Housing savings account

July 28, 2005

TUCKED WITHIN a wide-ranging piece of legislation aimed at reforming and strengthening regulatory oversight of government-sponsored housing finance agencies Fannie Mae and Freddie Mac is a timely and welcome requirement that would force the two mortgage giants to set aside 5 percent of their after-tax profits for affordable housing.

The proposed legislation in the U.S. House of Representatives has cleared a key committee with wide bipartisan support. It could pump as much as $3 billion over the next five years into the production, preservation and rehabilitation of affordable rental housing and toward assisting first-time homebuyers.

Some Republican lawmakers opposed to the set-aside dismiss it as a "slush fund" for the housing industry. A Senate version of the legislation scheduled to be debated today excludes the fund outright. Senate Democrats have indicated they will oppose the measure sponsored by Alabama Republican Richard C. Shelby. Maryland Sen. Paul S. Sarbanes' office said he will introduce a substitute version that includes the fund.
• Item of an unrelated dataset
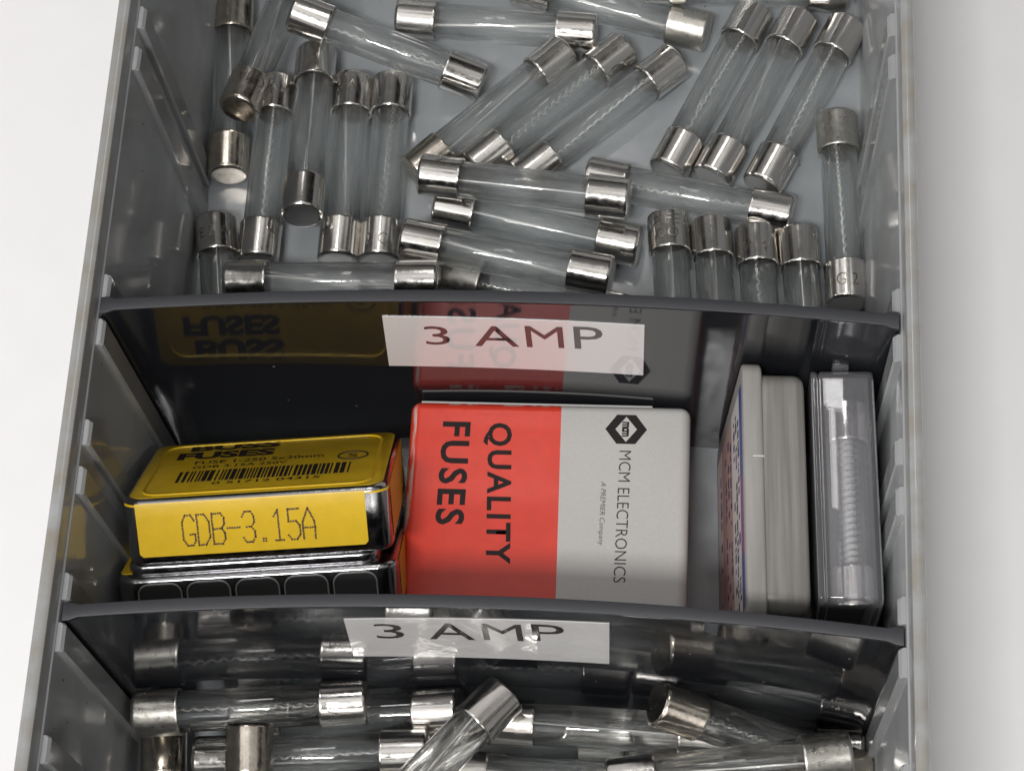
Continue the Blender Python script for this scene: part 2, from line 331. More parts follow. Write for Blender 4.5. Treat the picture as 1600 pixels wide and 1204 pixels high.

The fund would favor projects that benefit families with very low incomes and would pay for the building or rehabilitating of about 4,000 housing units a year. It would help poor and working-class people who have seen decent and affordable housing move increasingly beyond their reach.

Given the increasing rates of homelessness in this country and that about a third of Americans are spending 30 percent or more of their income on housing, the housing fund would be a good step toward meeting the needs of people with severe housing cost burdens. The private housing market clearly is not meeting this need.

The fund would not require annual appropriations from the federal government, nor would it burden taxpayers.

The Bush administration, which touts its efforts to expand homeownership, should be backing the measure. Instead, it seems swayed by arguments that the housing fund distracts from the legislation's larger reform goals. But there is no reason why the legislation cannot both reform and assist.